Well today I discovered that the API’s this library was using are now defunct and a 403 message was being returned. Whoopsie.

gfz-error

 

A wise manager of mine had a simple way of dealing with problems. First, get the cow out of the ditch. Next, figure out how the cow got into the ditch. Finally, do something to prevent the cow from falling back into the ditch.

Rescue the Cow!

I commented out the script and restored a previous static calendar from Git and posted it.

Root Cause on the Cow!

Why was I using such a complicated solution to an easy problem?

  • I’m not a developer anymore so using pre-built libraries with minor customizations is something I can handle
  • My wife changes her class locations often so I was getting annoyed with having to update the site when the site was using a static calendar
  • My wife is not computer savvy so Google Calendar was the easiest option for her to manage her own calendar
  • I didn’t have any tests that covered error responses
  • I wasn’t running these tests nightly (or even monthly!) to find out sooner if something was broken
  • I wanted to practice BDD and TDD with Javascript!
  • I thought displaying class times and locations in friendly language was a better user experience than plopping in a big, crappy calendar

 Save the Future Cow!

There are plenty of options:

  • upgrade the library I’m using to Gcal’s V3 API (high effort…for me!)
  • go back to the static calendar (requires more effort long term for me, painful for my wife as I’m the bottleneck)
  • Plop in the ugly Google calendar
  • Find a new component to render her class list
  • Move to a CMS solution over a static site with a built in ‘event’ module (IE: Joomla or WordPress)
  • do nothing

There are more options, but I want to (eventually!) get to the point! There are 2 main learnings I took away. One about personal responsibility and one about the importance of craftsmanship.

The Responsibility Process

My first response was “damn you Google!“. My next response was “You stupid jQuery library“. After that I moved on to “If my wife could just do this herself I wouldn’t have had to fix this!!

Sounds a lot like BLAME!

Then I moved on to SHAME. “I knew this was going to happen eventually and I did nothing.” “If I wasn’t such a crappy developer I would have built a test for this scenario

I quickly skipped over Justify and Obligation and moved onto Responsibility. I’ll explore the options with my wife and find out what solution would work best for her.

I went through Christopher Avery’s Responsibility in a matter of seconds. Mostly because I was self-aware about going through the process. I knew I’d blame someone or some thing and then I’d blame myself, then I’d figure out a solution.

Knowing this, I simply waited until system 2 in my brain came back online and told my wife “Oh, bummer…give me a sec and I’ll fix it”.  My brain freaked out, but my mouth didn’t.

Craftsmanship Matters

I worked at a company that had a bunch of integrations to various social media sites and when these social media sites would change their API’s our stuff would break. The development manager always blamed the social media companies but never tried to do anything else to prevent the problem despite my attempts to “make him see the light”

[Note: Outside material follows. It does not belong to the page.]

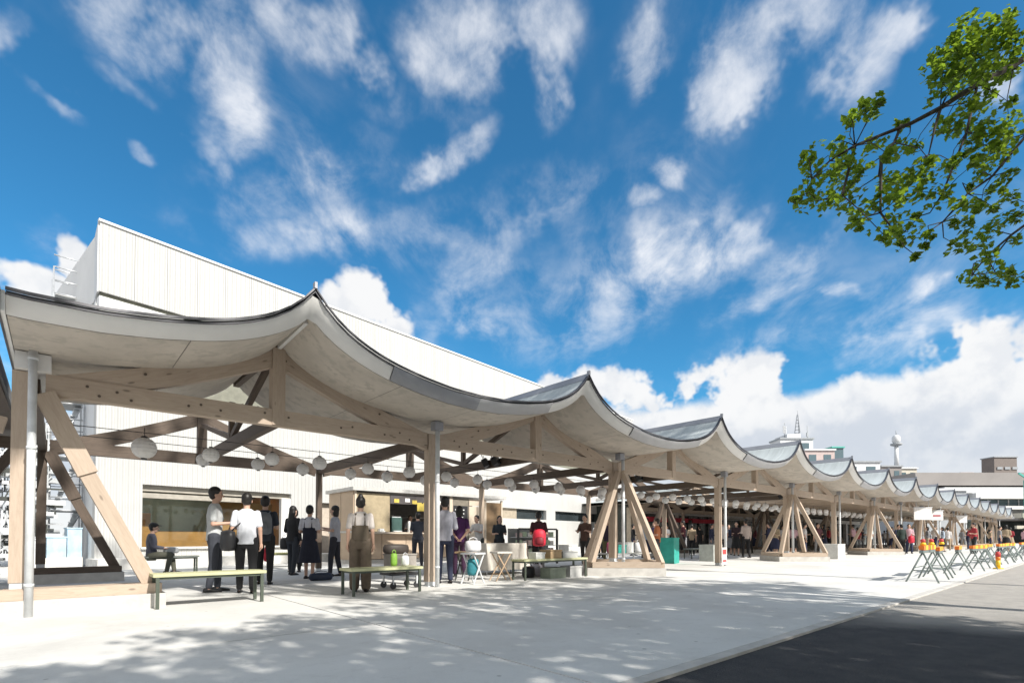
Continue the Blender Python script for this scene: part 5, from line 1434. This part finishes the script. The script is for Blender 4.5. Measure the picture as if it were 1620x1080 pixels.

Technically, this isn’t a hard problem to solve. If your application has a strong dependancy on stuff outside of your control (like 3rd party integrations), there are plenty of solutions. Develop tests that run nightly to validate the integration. It doesn’t have to validate everything, only the highest risk items. For mission-critical applications, this can happen during every check-in. It might be overkill in some cases but attention to detail matters.

Another solution is to use production monitoring to catch these problems in real-time. I could have a script running hourly in production to test response codes. If anything other than a 200 OK response happens, I can act. I can set a threshold that if a response code of 404, 403 or 500 happen I can retry X number of times and then default to a static calendar or link directly to the ugly google calendar.

The solution can be as elegant as it needs to be. Obviously given what I’m doing with this class calendar, I’m not going to spend a week building some over-the-top solution for a website that gets 40 – 50 unique visitors every day.

What I usually see happen is developers add error logging and some Ops person gets a daily summary email of a whole bunch of exceptions they have no idea how to handle. Eventually someone higher up finds the problem and yells at somebody and the cow is taken out of the ditch. Unfortunately no guard rails are put up to prevent the cow from falling back into the ditch.

This one seemingly small incident compounds over time and one day the organization wakes up and finds themselves technically bankrupt. Then they think Agile is going to swoop in and solve all these problems.

It won’t.

It’ll certainly magnify them, but it won’t solve them. How these problems are solved is up to the people doing the work. The only thing they need is to be empowered by management to do it.